DO THIS
Pictures stay out of this copy, which runs from the first line of the material through the line containing "S.camera = cam".

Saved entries

· · ·

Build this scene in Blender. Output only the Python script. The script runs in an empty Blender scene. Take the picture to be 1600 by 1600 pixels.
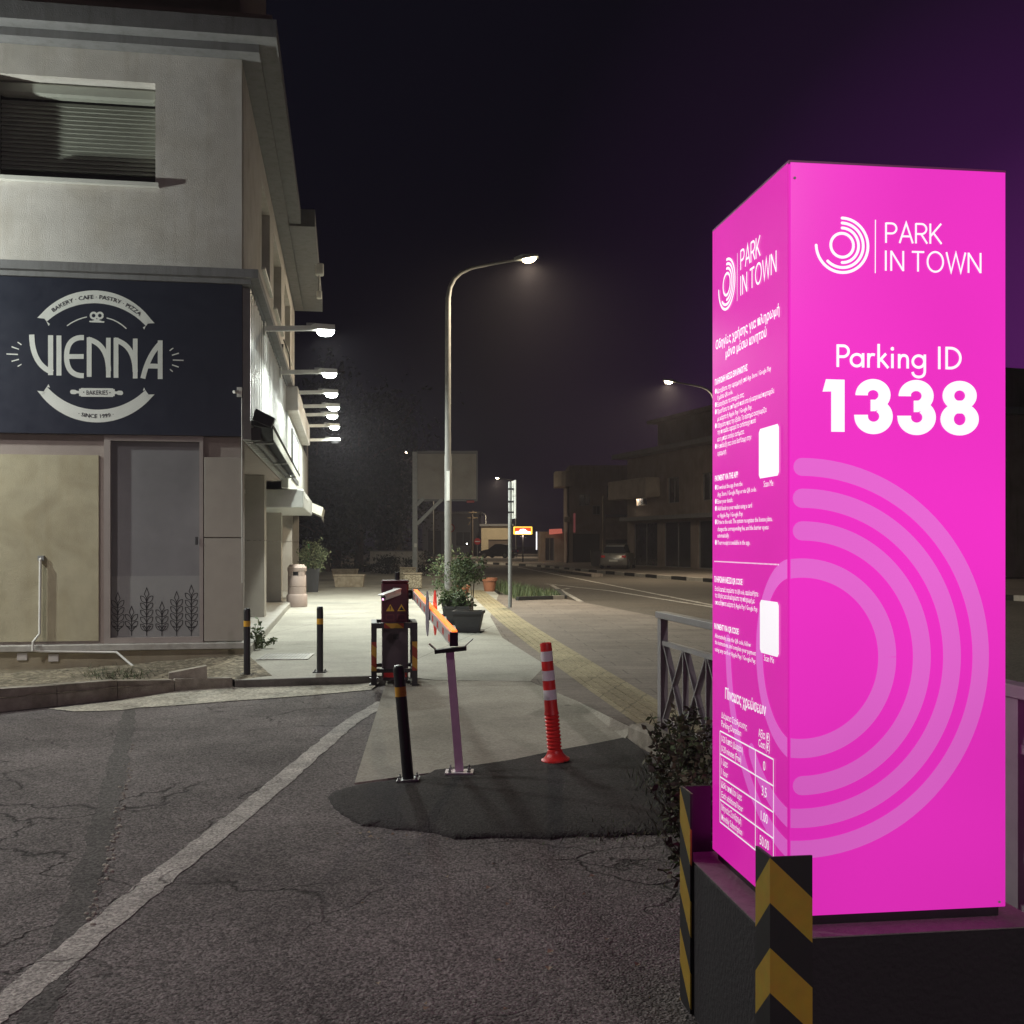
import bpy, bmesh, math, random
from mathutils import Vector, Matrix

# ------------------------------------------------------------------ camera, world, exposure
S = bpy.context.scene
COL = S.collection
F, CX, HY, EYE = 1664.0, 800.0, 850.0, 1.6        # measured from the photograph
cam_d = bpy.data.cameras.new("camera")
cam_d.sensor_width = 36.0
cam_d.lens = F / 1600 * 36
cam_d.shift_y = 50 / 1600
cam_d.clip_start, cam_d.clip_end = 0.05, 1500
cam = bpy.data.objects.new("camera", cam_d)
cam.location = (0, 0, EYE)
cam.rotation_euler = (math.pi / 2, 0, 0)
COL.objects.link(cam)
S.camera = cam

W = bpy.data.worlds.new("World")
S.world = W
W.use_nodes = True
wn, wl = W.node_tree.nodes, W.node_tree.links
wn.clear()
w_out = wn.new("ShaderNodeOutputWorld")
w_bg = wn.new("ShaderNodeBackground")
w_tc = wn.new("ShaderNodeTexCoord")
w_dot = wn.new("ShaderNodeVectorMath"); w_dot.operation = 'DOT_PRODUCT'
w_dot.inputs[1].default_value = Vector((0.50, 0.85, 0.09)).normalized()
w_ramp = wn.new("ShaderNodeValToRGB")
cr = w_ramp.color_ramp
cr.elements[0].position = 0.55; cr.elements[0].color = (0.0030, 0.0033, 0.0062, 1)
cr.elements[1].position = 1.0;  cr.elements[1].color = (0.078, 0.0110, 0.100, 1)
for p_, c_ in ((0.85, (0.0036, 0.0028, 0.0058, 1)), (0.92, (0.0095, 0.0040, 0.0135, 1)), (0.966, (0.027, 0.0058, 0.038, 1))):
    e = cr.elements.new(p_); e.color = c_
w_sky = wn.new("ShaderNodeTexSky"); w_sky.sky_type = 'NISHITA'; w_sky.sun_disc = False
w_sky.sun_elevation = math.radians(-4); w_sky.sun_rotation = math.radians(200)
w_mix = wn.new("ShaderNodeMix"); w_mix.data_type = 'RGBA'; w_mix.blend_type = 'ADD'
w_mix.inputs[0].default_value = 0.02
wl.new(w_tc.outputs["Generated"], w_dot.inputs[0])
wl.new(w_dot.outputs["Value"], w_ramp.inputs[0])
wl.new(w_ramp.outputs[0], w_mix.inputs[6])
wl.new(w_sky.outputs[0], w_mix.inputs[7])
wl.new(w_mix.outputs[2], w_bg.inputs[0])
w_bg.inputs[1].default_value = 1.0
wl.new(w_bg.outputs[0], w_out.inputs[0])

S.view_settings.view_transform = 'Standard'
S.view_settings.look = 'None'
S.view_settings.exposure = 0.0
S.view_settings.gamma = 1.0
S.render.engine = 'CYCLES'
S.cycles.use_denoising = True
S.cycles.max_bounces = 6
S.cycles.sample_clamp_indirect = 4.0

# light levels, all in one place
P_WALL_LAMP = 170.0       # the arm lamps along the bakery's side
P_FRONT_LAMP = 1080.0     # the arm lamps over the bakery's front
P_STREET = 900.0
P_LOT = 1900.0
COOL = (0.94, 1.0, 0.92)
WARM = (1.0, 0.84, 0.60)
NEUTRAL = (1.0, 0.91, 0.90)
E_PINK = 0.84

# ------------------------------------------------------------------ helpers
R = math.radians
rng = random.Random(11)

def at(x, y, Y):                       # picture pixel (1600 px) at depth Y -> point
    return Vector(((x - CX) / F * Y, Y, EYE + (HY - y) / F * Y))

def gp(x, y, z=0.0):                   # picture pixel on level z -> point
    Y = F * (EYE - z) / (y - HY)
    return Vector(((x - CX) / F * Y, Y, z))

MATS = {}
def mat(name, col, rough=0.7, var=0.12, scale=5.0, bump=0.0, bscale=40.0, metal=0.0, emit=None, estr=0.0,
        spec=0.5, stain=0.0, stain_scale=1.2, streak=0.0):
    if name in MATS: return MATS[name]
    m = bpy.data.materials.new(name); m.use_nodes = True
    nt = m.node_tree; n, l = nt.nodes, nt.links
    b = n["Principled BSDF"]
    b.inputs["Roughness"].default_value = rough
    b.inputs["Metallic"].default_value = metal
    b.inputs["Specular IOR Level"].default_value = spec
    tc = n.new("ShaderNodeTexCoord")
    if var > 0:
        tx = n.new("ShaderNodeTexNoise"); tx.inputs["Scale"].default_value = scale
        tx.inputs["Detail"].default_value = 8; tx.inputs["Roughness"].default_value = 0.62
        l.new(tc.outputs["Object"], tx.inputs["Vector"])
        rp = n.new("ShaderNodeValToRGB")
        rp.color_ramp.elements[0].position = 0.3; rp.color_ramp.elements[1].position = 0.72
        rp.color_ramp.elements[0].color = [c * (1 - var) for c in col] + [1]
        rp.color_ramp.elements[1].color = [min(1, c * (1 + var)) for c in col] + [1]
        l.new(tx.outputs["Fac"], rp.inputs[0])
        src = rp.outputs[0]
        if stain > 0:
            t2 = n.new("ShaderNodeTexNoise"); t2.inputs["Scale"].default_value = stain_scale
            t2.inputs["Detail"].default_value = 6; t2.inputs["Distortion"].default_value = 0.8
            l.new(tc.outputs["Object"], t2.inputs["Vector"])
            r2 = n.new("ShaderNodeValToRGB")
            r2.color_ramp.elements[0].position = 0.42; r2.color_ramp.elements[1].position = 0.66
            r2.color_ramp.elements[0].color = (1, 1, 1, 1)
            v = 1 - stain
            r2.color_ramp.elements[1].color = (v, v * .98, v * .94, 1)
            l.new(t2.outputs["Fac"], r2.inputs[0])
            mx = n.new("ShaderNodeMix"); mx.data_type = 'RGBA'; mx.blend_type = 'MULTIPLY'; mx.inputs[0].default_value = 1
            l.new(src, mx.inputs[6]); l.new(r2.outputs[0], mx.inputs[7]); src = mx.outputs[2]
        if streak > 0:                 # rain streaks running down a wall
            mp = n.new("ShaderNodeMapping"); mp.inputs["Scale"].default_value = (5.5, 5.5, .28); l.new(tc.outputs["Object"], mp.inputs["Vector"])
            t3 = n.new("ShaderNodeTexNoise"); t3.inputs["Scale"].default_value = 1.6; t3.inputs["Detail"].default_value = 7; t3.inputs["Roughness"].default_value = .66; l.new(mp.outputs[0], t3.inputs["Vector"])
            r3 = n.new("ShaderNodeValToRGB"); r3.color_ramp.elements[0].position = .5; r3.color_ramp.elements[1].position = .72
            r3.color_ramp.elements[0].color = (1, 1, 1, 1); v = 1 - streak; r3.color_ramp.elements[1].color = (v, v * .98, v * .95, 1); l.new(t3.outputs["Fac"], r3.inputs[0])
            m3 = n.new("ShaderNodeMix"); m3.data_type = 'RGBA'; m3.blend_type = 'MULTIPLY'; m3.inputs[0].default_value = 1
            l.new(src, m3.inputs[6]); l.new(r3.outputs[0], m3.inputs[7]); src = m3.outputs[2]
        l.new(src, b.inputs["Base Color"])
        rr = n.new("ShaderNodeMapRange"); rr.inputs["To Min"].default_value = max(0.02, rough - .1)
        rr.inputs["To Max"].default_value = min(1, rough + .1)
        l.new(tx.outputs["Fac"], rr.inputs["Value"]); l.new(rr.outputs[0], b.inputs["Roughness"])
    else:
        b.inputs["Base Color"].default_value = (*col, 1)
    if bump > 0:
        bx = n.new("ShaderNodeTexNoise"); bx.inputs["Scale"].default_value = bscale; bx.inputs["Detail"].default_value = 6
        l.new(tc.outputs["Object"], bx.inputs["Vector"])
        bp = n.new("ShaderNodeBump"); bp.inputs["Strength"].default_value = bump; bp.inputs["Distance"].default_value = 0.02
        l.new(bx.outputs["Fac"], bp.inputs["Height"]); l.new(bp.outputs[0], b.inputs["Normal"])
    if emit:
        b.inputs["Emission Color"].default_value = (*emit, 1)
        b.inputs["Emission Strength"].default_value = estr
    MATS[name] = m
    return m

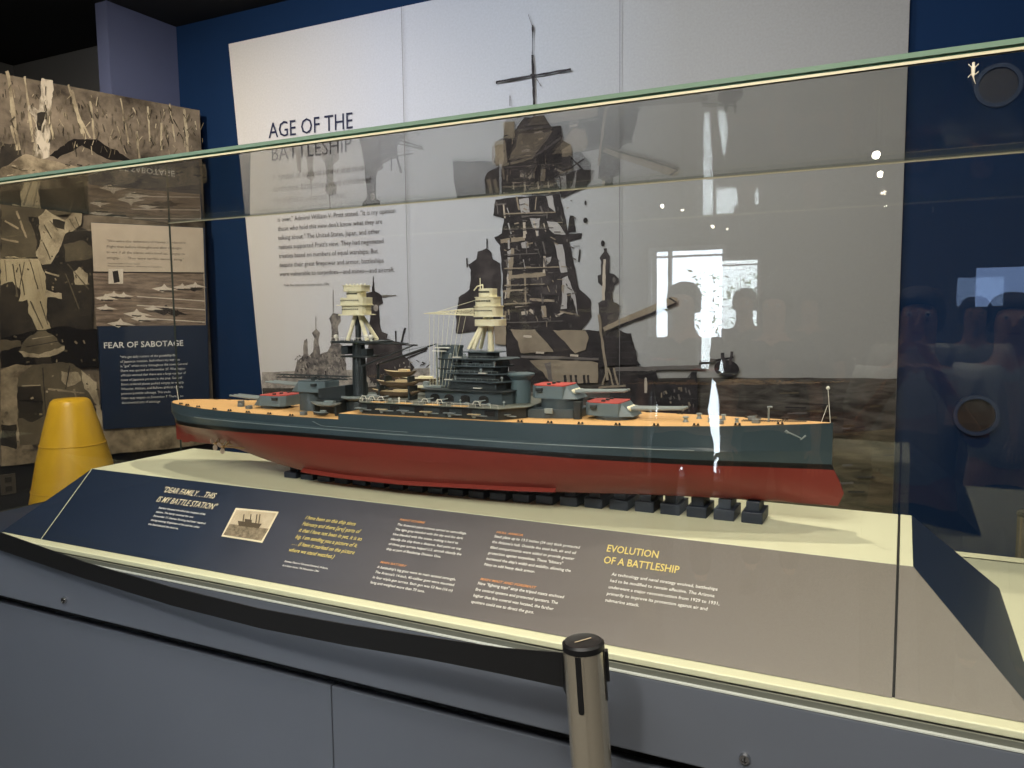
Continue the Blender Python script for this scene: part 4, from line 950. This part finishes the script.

· · ·

COMPLETED TASK
Build this scene in Blender. Output only the Python script. The script runs in an empty Blender scene. Take the picture to be 1600 by 1600 pixels.
import bpy, bmesh, math, random
from mathutils import Vector, Matrix

# ------------------------------------------------------------------ camera, world, exposure
S = bpy.context.scene
COL = S.collection
F, CX, HY, EYE = 1664.0, 800.0, 850.0, 1.6        # measured from the photograph
cam_d = bpy.data.cameras.new("camera")
cam_d.sensor_width = 36.0
cam_d.lens = F / 1600 * 36
cam_d.shift_y = 50 / 1600
cam_d.clip_start, cam_d.clip_end = 0.05, 1500
cam = bpy.data.objects.new("camera", cam_d)
cam.location = (0, 0, EYE)
cam.rotation_euler = (math.pi / 2, 0, 0)
COL.objects.link(cam)
S.camera = cam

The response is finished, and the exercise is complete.